The Nationwide House Price Index for July showed property values had increased by 2.5% on average to £217,010, up from 2% in June.

Price growth had previously been slowing since April.

Robert Gardner, chief economist at Nationwide, said growth would depend on the broader economic conditions, especially in the labour market, but also with respect to interest rates.

He said: “Providing the economy does not weaken further, the impact of a further small rise in interest rates on UK households is likely to be modest.

“This is partly because only a relatively small proportion of borrowers will be directly impacted by the change

“While the impact for most borrowers is likely to be modest, it’s important to note that household budgets have been under pressure for some time because wages have not been rising as fast as the cost of living. Indeed, in real terms wage rates are still at levels prevailing in 2005.

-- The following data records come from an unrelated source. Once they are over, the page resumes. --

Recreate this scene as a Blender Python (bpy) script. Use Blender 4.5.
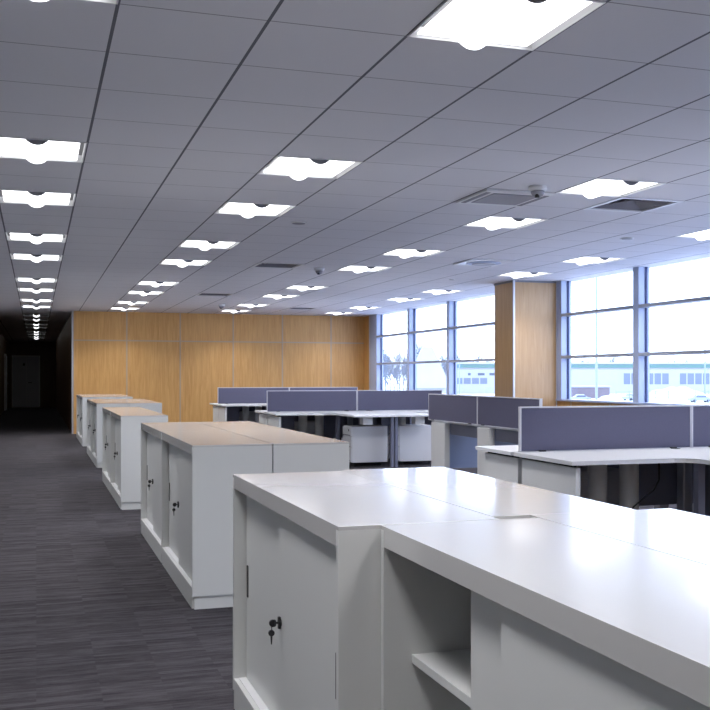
import bpy, bmesh, math, random
from mathutils import Vector, Matrix
random.seed(7)
for o in list(bpy.data.objects): bpy.data.objects.remove(o)
scene = bpy.context.scene
COL = scene.collection

# ------------------------------------------------------------------ camera
F, CX, CY, TH, EYE = 990.0, 355.0, 376.4, .3115, 1.2735
cam_data = bpy.data.cameras.new('camera')
cam_data.sensor_width = 36; cam_data.sensor_fit = 'HORIZONTAL'
cam_data.lens = F / 710 * 36
cam_data.shift_y = (CY - 355) / 710
cam_data.clip_start = .05; cam_data.clip_end = 2000
cam = bpy.data.objects.new('camera', cam_data); COL.objects.link(cam)
cam.location = (0, 0, EYE); cam.rotation_euler = (math.pi / 2, 0, -TH)
scene.camera = cam

# ------------------------------------------------------------------ exposure, sky
vs = scene.view_settings
vs.view_transform = 'Standard'; vs.look = 'None'; vs.gamma = 1; vs.exposure = 0
vs.use_curve_mapping = False
world = bpy.data.worlds.new('overcast_sky'); scene.world = world
world.use_nodes = True
wn = world.node_tree.nodes; wl = world.node_tree.links
bg = wn['Background']
tc = wn.new('ShaderNodeTexCoord'); sep = wn.new('ShaderNodeSeparateXYZ')
cr = wn.new('ShaderNodeValToRGB')
wl.new(tc.outputs['Generated'], sep.inputs[0]); wl.new(sep.outputs['Z'], cr.inputs[0])
cr.color_ramp.elements[0].position = 0; cr.color_ramp.elements[0].color = (.72, .81, 1, 1)
cr.color_ramp.elements[1].position = .5; cr.color_ramp.elements[1].color = (.56, .68, 1, 1)
wl.new(cr.outputs[0], bg.inputs['Color'])
SKY = 5.4
bg.inputs['Strength'].default_value = SKY
LAMP_W = 16.5          # watts of the tubes in each ceiling fitting
DIFF_E = 3.2           # glow of the diffusers

# ------------------------------------------------------------------ numbers of the place
CEIL = 2.724
GX, GY, T = .303, 3.951, .6            # ceiling grid
WX = 7.68                               # window plane
FY = 22.8                              # far wall
LX = -1.14                             # aisle's left wall
BY = -4.2                              # wall behind the viewer
CXR = .76                              # corridor's right wall
CEY = 42.8                             # corridor end
GROUND = -4.0

# ------------------------------------------------------------------ materials
def new_mat(name):
    m = bpy.data.materials.new(name); m.use_nodes = True
    return m, m.node_tree.nodes, m.node_tree.links, m.node_tree.nodes['Principled BSDF']
def mat(name, col, rough=.5, metal=0, coat=0, var=0, bump=0, scale=60, spec=.5):
    m, n, l, p = new_mat(name)
    p.inputs['Base Color'].default_value = (*col, 1)
    p.inputs['Roughness'].default_value = rough
    p.inputs['Metallic'].default_value = metal
    p.inputs['Coat Weight'].default_value = coat
    p.inputs['Coat Roughness'].default_value = .08
    p.inputs['Specular IOR Level'].default_value = spec
    t = n.new('ShaderNodeTexCoord'); nz = n.new('ShaderNodeTexNoise')
    nz.inputs['Scale'].default_value = scale; nz.inputs['Detail'].default_value = 4
    l.new(t.outputs['Object'], nz.inputs['Vector'])
    if var:
        r = n.new('ShaderNodeMixRGB'); r.blend_type = 'MIX'
        r.inputs[1].default_value = (*[c * (1 - var) for c in col], 1)
        r.inputs[2].default_value = (*[min(1, c * (1 + var)) for c in col], 1)
        l.new(nz.outputs['Fac'], r.inputs[0]); l.new(r.outputs[0], p.inputs['Base Color'])
    if bump:
        b = n.new('ShaderNodeBump'); b.inputs['Strength'].default_value = bump
        b.inputs['Distance'].default_value = .002
        l.new(nz.outputs['Fac'], b.inputs['Height']); l.new(b.outputs[0], p.inputs['Normal'])
    return m
def emis(name, col, s, base=.8):
    m, n, l, p = new_mat(name)
    p.inputs['Base Color'].default_value = (base, base, base, 1)
    p.inputs['Emission Color'].default_value = (*col, 1)
    p.inputs['Emission Strength'].default_value = s
    return m
def wood(name, a, b, rough=.4):
    m, n, l, p = new_mat(name)
    t = n.new('ShaderNodeTexCoord'); mp = n.new('ShaderNodeMapping')
    mp.inputs['Scale'].default_value = (9, 9, .55)
    nz = n.new('ShaderNodeTexNoise'); nz.inputs['Scale'].default_value = 3; nz.inputs['Detail'].default_value = 8
    nz.inputs['Roughness'].default_value = .65; nz.inputs['Distortion'].default_value = .6
    r = n.new('ShaderNodeValToRGB')
    r.color_ramp.elements[0].position = .3; r.color_ramp.elements[0].color = (*a, 1)
    r.color_ramp.elements[1].position = .72; r.color_ramp.elements[1].color = (*b, 1)
    l.new(t.outputs['Object'], mp.inputs[0]); l.new(mp.outputs[0], nz.inputs['Vector'])
    l.new(nz.outputs['Fac'], r.inputs[0]); l.new(r.outputs[0], p.inputs['Base Color'])
    p.inputs['Roughness'].default_value = rough
    return m
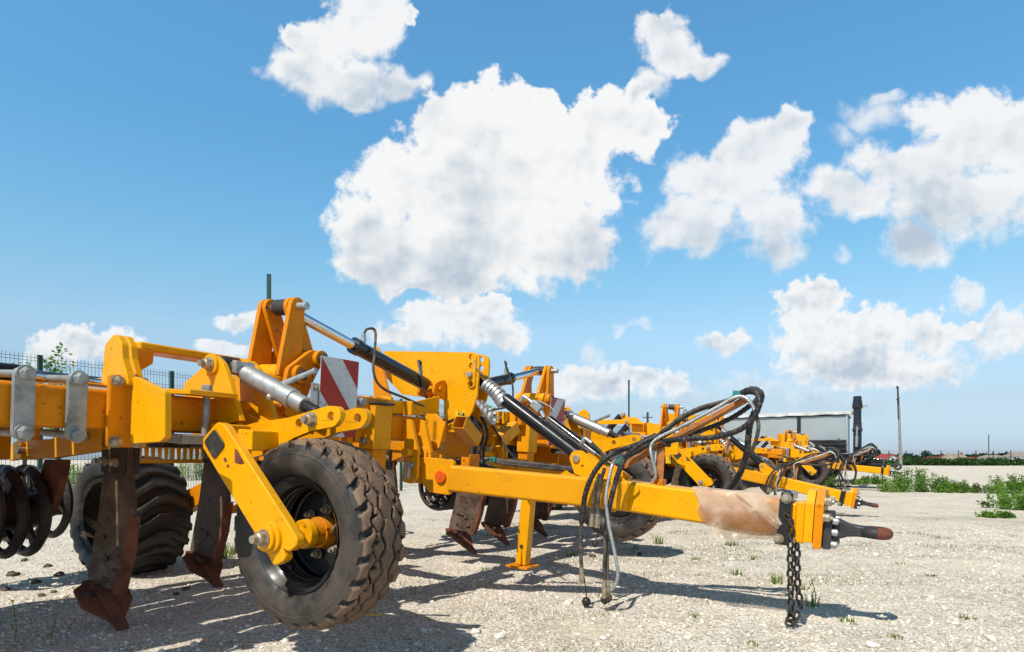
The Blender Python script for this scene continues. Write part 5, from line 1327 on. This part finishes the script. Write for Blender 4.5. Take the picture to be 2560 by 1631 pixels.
for r_ in (A, Bm, Cm):
    for o in r_.children:
        if 'swing' in o: del o['swing']
lp = lambda items, u: [P(zF(*q), u=u, org=ORG+OC) for q in items]
for k, (pts, r_) in enumerate(((((560, 900), (640, 890), (720, 920), (780, 1010), (830, 1060), (900, 1090), (980, 1150), (1020, 1260), (1000, 1390), (920, 1450), (830, 1420), (770, 1300), (740, 1150), (740, 1060)), .032),
                               (((600, 905), (690, 910), (760, 980), (820, 1080), (880, 1180), (950, 1250)), .05), (((740, 1060), (735, 1200), (750, 1350), (790, 1500)), .022))):
    spiral(Cm, lp(pts, -.15), r_, pitch=.05)
tag(Cm, 'third yellow cultivator, furthest of the row, in front of the pale trailer')

# ------------------------------------------------------------------ chain and plastic wrap on the nearest drawbar
def frame_root(name, base):
    return empty(name, ORG+FRAME @ Vector(base), (0, PITCH, -YAW)), Vector(base)

def link_mesh():
    m = MB(); L, Wd = .0095, .0152; pts = []
    for k in range(24):
        x = 2*math.pi*k/24; pts.append(Vector((Wd*math.cos(x), 0, Wd*math.sin(x)+(L if math.sin(x) >= 0 else -L)*.62)))
    pts.append(pts[0]); 
    return m.tube(pts, .0068, 8, caps=False)
def chain():
    base = Vector((1.565, -.155, .112)); root, b = frame_root('safety_chain', base)
    tag(root, 'rusty black chain hanging double from the nearest drawbar end to the gravel', 'chain')
    first = [None]
    def link(p, rot):
        if first[0] is None:
            o = link_mesh().build('chain_link', 'mudsteel_dark', root, smooth=60); first[0] = o
        else:
            o = first[0].copy(); COL.objects.link(o); o.parent = root
        o.location = p-b; o.rotation_euler = rot
    def strand(pts, twist=0):
        sm = smooth(pts, 12); L = [0]
        for a_, b_ in zip(sm, sm[1:]): L.append(L[-1]+(b_-a_).length)
        n = int(L[-1]/.0375); j = 0
        for i in range(n+1):
            d = L[-1]*i/max(1, n)
            while j < len(L)-2 and L[j+1] < d: j += 1
            f = (d-L[j])/max(1e-6, L[j+1]-L[j]); p = sm[j].lerp(sm[j+1], f); tn = (sm[j+1]-sm[j]).normalized()
            q = tn.to_track_quat('Z', 'X'); e = (q @ Matrix.Rotation(R(90 if i % 2 else 0)+R(25)+twist, 3, 'Z').to_quaternion()).to_euler()
            link(p, e)
    pz = lambda x, y, u: P(z9(x, y), u=u)
    strand([pz(1050, 385, -.158), pz(1078, 420, -.165), pz(1078, 520, -.165), pz(1074, 720, -.165), pz(1076, 960, -.165), pz(1082, 1130, -.165), pz(1078, 1235, -.165)])
    strand([pz(1132, 635, -.10), pz(1132, 800, -.10), pz(1138, 980, -.10), pz(1160, 1130, -.10)], .5)
    strand([pz(1075, 1250, -.17), pz(1050, 1275, -.19), pz(1085, 1285, -.20), pz(1110, 1255, -.16), pz(1130, 1220, -.14)], .8)
    t = MB(); a = pz(1128, 1165, -.12); c = pz(1118, 1235, -.12); t.beam(a, c, .02, .012, (0, 1, 0)); t.build('chain_hook', 'rust', root, .003)
chain()

def film():
    base = Vector((1.22, 0, .56)); root, b = frame_root('plastic_wrap', base)
    rs = np.random.RandomState(5); m = MB(); NA, NT_ = 44, 24
    t_top, t_bot, t1 = P(z9(235, 150), u=-.10)[0], P(z9(350, 455), u=-.10)[0], 1.515
    grid = []
    for j in range(NT_+1):
        f = j/NT_
        for i in range(NA):
            a = 2*math.pi*(i+(.5 if j % 2 else 0))/NA; cx, cz = math.cos(a), math.sin(a)
            t0 = t_top+(t_bot-t_top)*(.5-.5*cz)+.014*math.sin(a*5)
            t = t0+(t1-t0)*f+(rs.rand()-.5)*.012*(0 < j < NT_)
            zc, hh, hw = .712-.036*(t-1), .096, .104
            k = 1/max(abs(cx), abs(cz)); sq = .90*k+.10; sag = .5-.5*cz
            rid = abs(float(vnoise(t*6+a*1.3, a*2.0-t*4, 1, 33))); rid2 = abs(float(vnoise(t*13-a*2, a*4.0+t*5, 1, 35)))
            off = .008+.055*max(0, .32-rid)*(.2+.8*sag)*.5+.012*max(0, .25-rid2)*(.3+.7*sag)+.004*(rs.rand()-.5)*(.3+sag)
            y = -cx*(hw*sq+off); z = zc+cz*(hh*sq+off)-.018*sag*math.sin(math.pi*f)
            grid.append(Vector((t, y, z))-b)
    fs = []
    for j in range(NT_):
        for i in range(NA):
            l = (i+1) % NA; A_, B_, C_, D_ = j*NA+i, j*NA+l, (j+1)*NA+l, (j+1)*NA+i
            fs += [(A_, B_, D_), (B_, C_, D_)] if j % 2 == 0 else [(A_, B_, C_), (A_, C_, D_)]
    m.add(grid, fs)
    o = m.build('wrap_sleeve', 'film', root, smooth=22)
    def flap(name, corners, n=14, amp=.018, sd=1):
        c = [Vector(x)-b for x in corners]; v = []; f = []
        for j in range(n+1):
            for i in range(n+1):
                s, t = i/n, j/n; p = (c[0]*(1-s)+c[1]*s)*(1-t)+(c[3]*(1-s)+c[2]*s)*t
                w = amp*(float(vnoise(s*3+sd, t*3, 1, 40+sd))*2); v.append(p+Vector((0, -abs(w), w*.4)))
        for j in range(n):
            for i in range(n): f.append((j*(n+1)+i, j*(n+1)+i+1, (j+1)*(n+1)+i+1, (j+1)*(n+1)+i))
        MB().add(v, f).build(name, 'film', root, smooth=40)
    q = lambda x, y, u: P(z9(x, y), u=u)
    # near face of the sheet: folds and creases laid out by hand (photograph column, row, stand-off)
    zW = zoom(1500, 1180, 2.744)
    pts = [(635, 120, -.01), (760, 121, -.006), (860, 130, .004), (920, 133, 0), (1000, 150, 0), (1100, 170, 0), (1180, 190, 0), (1245, 197, 0), (690, 220, .004), (775, 235, .010), (862, 175, .030), (955, 205, .004), (1040, 262, .022), (1130, 255, .004), (1238, 285, .004),
           (728, 310, .010), (720, 380, .024), (850, 315, .034), (795, 345, .010), (900, 308, .020), (1022, 291, .028), (1046, 268, .042), (1062, 350, .010), (1160, 345, .008), (1228, 400, .004), (770, 430, .030), (836, 496, .040), (862, 466, .020), (818, 425, .002), (925, 472, .034), (895, 400, .008), (960, 440, .006), (1006, 430, .034), (980, 370, .010), (1068, 452, .018), (1100, 468, .008), (1130, 410, .020), (1198, 462, .006), (905, 250, .008), (1080, 215, .008)]
    from mathutils.geometry import delaunay_2d_cdt
    res = delaunay_2d_cdt([Vector((p_[0], p_[1])) for p_ in pts], [], [], 0, 1e-4)
    vv = [P(zW(p_[0], p_[1]), u=-.122-1.25*p_[2])-b for p_ in pts]
    lo = [0, 1, 2, 3, 4, 5, 6, 7, 14, 24, 37, 35, 34, 29, 27, 26, 25, 16, 15, 8]      # outline
    def inside(x, y):
        c_ = False
        for i in range(len(lo)):
            (x1_, y1_), (x2_, y2_) = pts[lo[i]][:2], pts[lo[i-1]][:2]
            if (y1_ > y) != (y2_ > y) and x < (x2_-x1_)*(y-y1_)/(y2_-y1_)+x1_: c_ = not c_
        return c_
    tri = [f for f in res[2] if inside(sum(res[0][i][0] for i in f)/3, sum(res[0][i][1] for i in f)/3)]
    idx = [r_[0] for r_ in res[3]]
    sh_ = MB().add(vv, [tuple(idx[i] for i in f) for f in tri]).build('creased_sheet', 'film', root, smooth=24)
    sub = sh_.modifiers.new('soften', 'SUBSURF'); sub.subdivision_type = 'CATMULL_CLARK'; sub.levels = sub.render_levels = 2
    qW = lambda x, y, u: P(zW(x, y), u=u)
    flap('torn_flap', [qW(918, 134, -.135), qW(1092, 104, -.02), qW(1256, 352, -.165), qW(1222, 386, -.175)], sd=2, amp=.014)
    flap('torn_flap', [qW(1000, 148, -.10), qW(1090, 106, -.015), qW(1170, 185, -.02), qW(1120, 178, -.11)], sd=4, amp=.008)
    tag(root, 'crumpled translucent plastic film wrapped round the nearest drawbar', 'plastic wrap')
film()

# ------------------------------------------------------------------ background machines
def seeder():
    org = Vector(((2140-CX)/F*22, 22, 0)); root = empty('seed_drill', org, (0, 0, -YAW)); d = 22.0
    tag(root, 'black machine with tall upright fan tube and hose loop beside the pale trailer', 'seed drill')
    inv = Matrix.Rotation(YAW, 3, 'Z'); L = lambda q, dd=d: inv @ (D(*zF(*q), dd)-org)
    B = lambda mb, n, mt, par=root, bev=.01, **k: mb.build(n, mt, par, bev, **k)
    x0 = L((1045, 940)); top = L((1055, 85)); c = Vector((x0[0], x0[1], 0))
    m = MB(); m.lathe(c, (0, 0, 1), [(.128, x0[2]-.3), (.128, L((0, 640))[2]), (.120, L((0, 620))[2]), (.120, L((0, 160))[2]), (.114, L((0, 110))[2]), (.09, top[2]), (0, top[2]+.01)], 40); tb = B(m, 'fan_tube', 'black', bev=0)
    m = MB(); z = L((0, 610))[2]; m.lathe(c, (0, 0, 1), [(.124, z-.06), (.150, z-.04), (.155, z+.02), (.135, z+.05), (.124, z+.20), (.135, z+.205), (.135, z+.225), (.121, z+.23)], 32); B(m, 'tube_collar', 'steel', tb, 0)
    m = MB(); za, zb = L((0, 270))[2], L((0, 130))[2]; m.lathe(c, (0, 0, 1), [(.123, za-.02), (.160, za+.03), (.158, za+.12), (.130, zb), (.122, zb+.12)], 32); B(m, 'tube_hood', 'black', tb, 0)
    m = MB(); q = L((1160, 222)); m.beam(q-Vector((.1, 0, 0)), q+Vector((.06, -.05, 0)), .1, .08); B(m, 'white_lamp', 'tarp', tb, .01)
    m = MB(); a_, b_ = L((1038, 560), d-.3), L((1030, 880), d-.3); m.cyl(a_, a_.lerp(b_, .5), .025); m.cyl(a_.lerp(b_, .45), b_, .045); B(m, 'actuator', 'zinc', tb, .004)
    m = MB(); m.box((c[0]-1.0, c[1]-.5, .55), (c[0]+.75, c[1]+.5, .95)); m.box((c[0]-.9, c[1]-.4, .9), (c[0]+.5, c[1]+.4, 1.12)); B(m, 'base_frame', 'black', bev=.03)
    p0, p1 = L((900, 1190)), L((1705, 1200), 20.8); m = MB(); m.beam(p0, p1-Vector((.3, 0, 0)), .28, .16, w1=.12, h1=.10); tg = B(m, 'drawbar', 'black')
    m = MB(); m.beam(L((1250, 1145), 21.4), L((1690, 1195), 20.9), .08, .07); m.lathe(L((1685, 1195), 20.9), (0, 1, 0), [(.12, .04), (.12, -.04), (.05, -.05), (.05, .05)], 24, True); B(m, 'drawbar_eye', 'steel', tg, 0)
    m = MB(); w = L((600, 1240)); 
    for u in (-1.1, 1.1): B(MB().lathe((c[0]-1.2, c[1]+u, .42), (0, 1, 0), [(.0, -.12), (.2, -.12), (.25, -.15), (.40, -.14), (.42, 0), (.40, .14), (.25, .15), (.2, .12), (0, .12)], 36), 'wheel', 'sidewall', bev=0)
    for k, pts in enumerate([((890, 1060), (1050, 960), (1180, 890), (1260, 855), (1310, 880), (1320, 950), (1280, 1030), (1180, 1090), (1000, 1160)),
                             ((960, 1000), (1100, 930), (1230, 860), (1290, 855), (1330, 910), (1300, 1000), (1200, 1090), (1080, 1130)),
                             ((900, 1030), (1080, 930), (1240, 840), (1300, 850), (1335, 930), (1290, 1010), (1230, 1070)),
                             ((1280, 870), (1250, 960), (1130, 1050), (1000, 1130))]):
        m = MB(); m.tube(smooth([L(q, 21.3+.1*k) for q in pts], 6), .035, 8); B(m, 'hydraulic_hose', 'rubber', bev=0)
    m = MB(); m.tube(smooth([L(q, 21.2) for q in ((960, 1120), (1050, 1000), (1160, 910), (1270, 870), (1300, 910))], 6), .022, 8); B(m, 'silver_conduit_hose', 'zinc', bev=0)
    m = MB(); m.beam(L((890, 1060), 21.4), L((1160, 930), 21.4), .03, .05); m.beam(L((1130, 940), 21.4), L((1110, 1110), 21.4), .05, .05); B(m, 'hose_bracket', 'orangerod')
seeder()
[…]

“Moreover, a small proportion of households already have a relatively high debt service burden.

“For example, the English Housing Survey suggests that around 12% of home owners already spend over 30% of their gross income on their mortgage each month. And, for those, some of whom will be on variable rates, any rate rise will be a struggle, even though the impact on the wider economy and most households is likely to be modest.”

Commenting on the data, Lucy Pendleton, founder director of James Pendleton estate agents, said: “Rate rises at this level are more psychological than any other, but even if the guidance says rates will remain low, the experts have been wrong before and buyers are prone to being overly cautious.

“Buyers think five years ahead and, when buying a house, focus on how secure their job is and what their income multiple is. They are very much aware that the end of their fixed term deals will arrive quicker than they’d like.

“The truth is that the fundamentals of Britain’s housing market have been little affected by Brexit.

“London has continued to suck in overseas cash, and the market in the capital has risen the quickest and will fall the fastest, which is what it is doing. The only people shocked by this are the same people who throw a ball in the air and act surprised when it hits them on the nose.

“A rise in rates is what will really focus minds, so that’s still the one to watch.”